The nation’s business climate monitor last month showed signs of a slowdown, but exports and imports of capital equipment gained momentum ahead of the high season for technology products, the National Development Council said yesterday.
The monitor remained “yellow-blue” for the sixth consecutive month, despite climbing 3 points, which indicates that the economy is sluggish but improving, it said.
It would not be an exageration to call private investment “the main growth driver,” council research director Wu Ming-huei (吳明蕙) told a media briefing.
Imports of capital equipment last month grew at their fastest pace in 32 months, as local semiconductor firms increased their capital expenditure to stay ahead of global rivals and take advantage of business opportunities linked to 5G technology, the council said.
The council uses a five-color system to describe the state of the economy, with “green” indicating steady growth, “red” suggesting overheating and “blue” signaling a recession.
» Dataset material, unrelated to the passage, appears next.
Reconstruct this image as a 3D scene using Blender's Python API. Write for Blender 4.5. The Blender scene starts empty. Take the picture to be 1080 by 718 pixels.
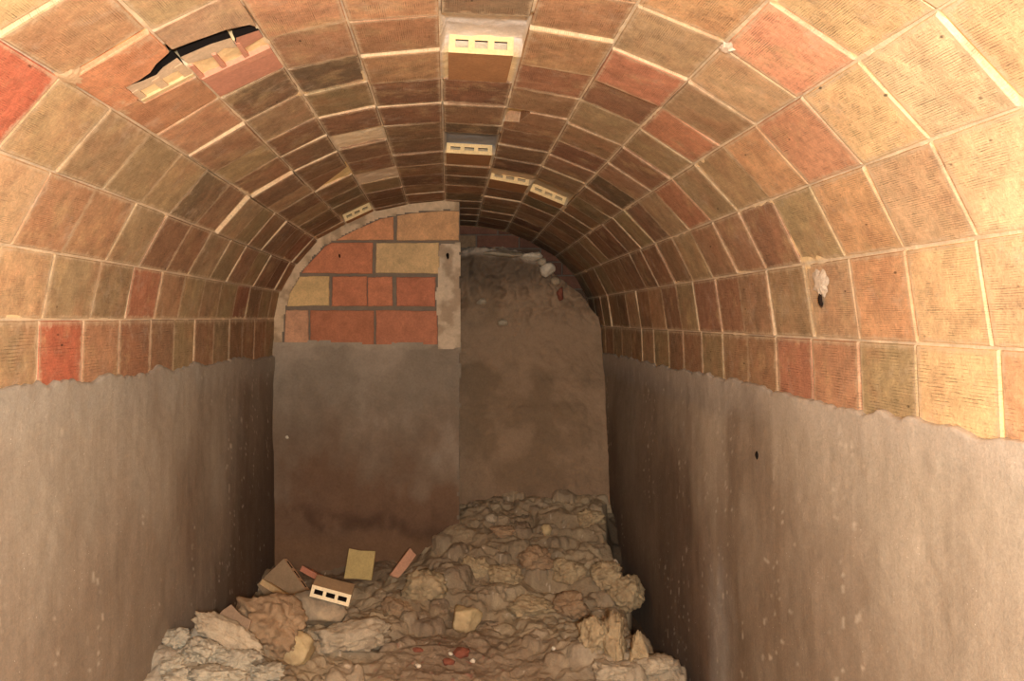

Dual colors indicate a transition.
“While trade frictions and other uncertainties linger, Taiwan’s economy will fare better in the second half than the first half,” Wu said.
Exports grew last month, ending seven straight months of contraction, and might continue to recover, as international technology brands are due to unveil new devices in the fall to spur replacement demand, the council said.
The leading index series, which seeks to predict the economic picture for the next six months, rose 0.33 percent to 102.42 points, thanks to an increase in semiconductor equipment imports, construction floor area and stock prices, it said.
The sub-index for retail, wholesale and restaurant businesses posted negative cyclical movements, the council said.
The coincident index series, which reflects current economic conditions, increased 0.01 percent to 98.27 points, reversing 16 months of decline after exports and industrial output gained value, it said.
However, the sub-indices for electricity usage, non-farm employment and sales of manufactured goods were not out of the woods yet, it said.
The council expects benefits from a realignment of the supply chain to be more evident in coming quarters. The government has received more than 90 applications from companies wanting to move their production lines home from China, with investments totaling more than NT$400 billion (US$12.87 billion), the council said.
The government’s subsidies for domestic travel and home appliance purchases would also boost consumer spending, Wu said.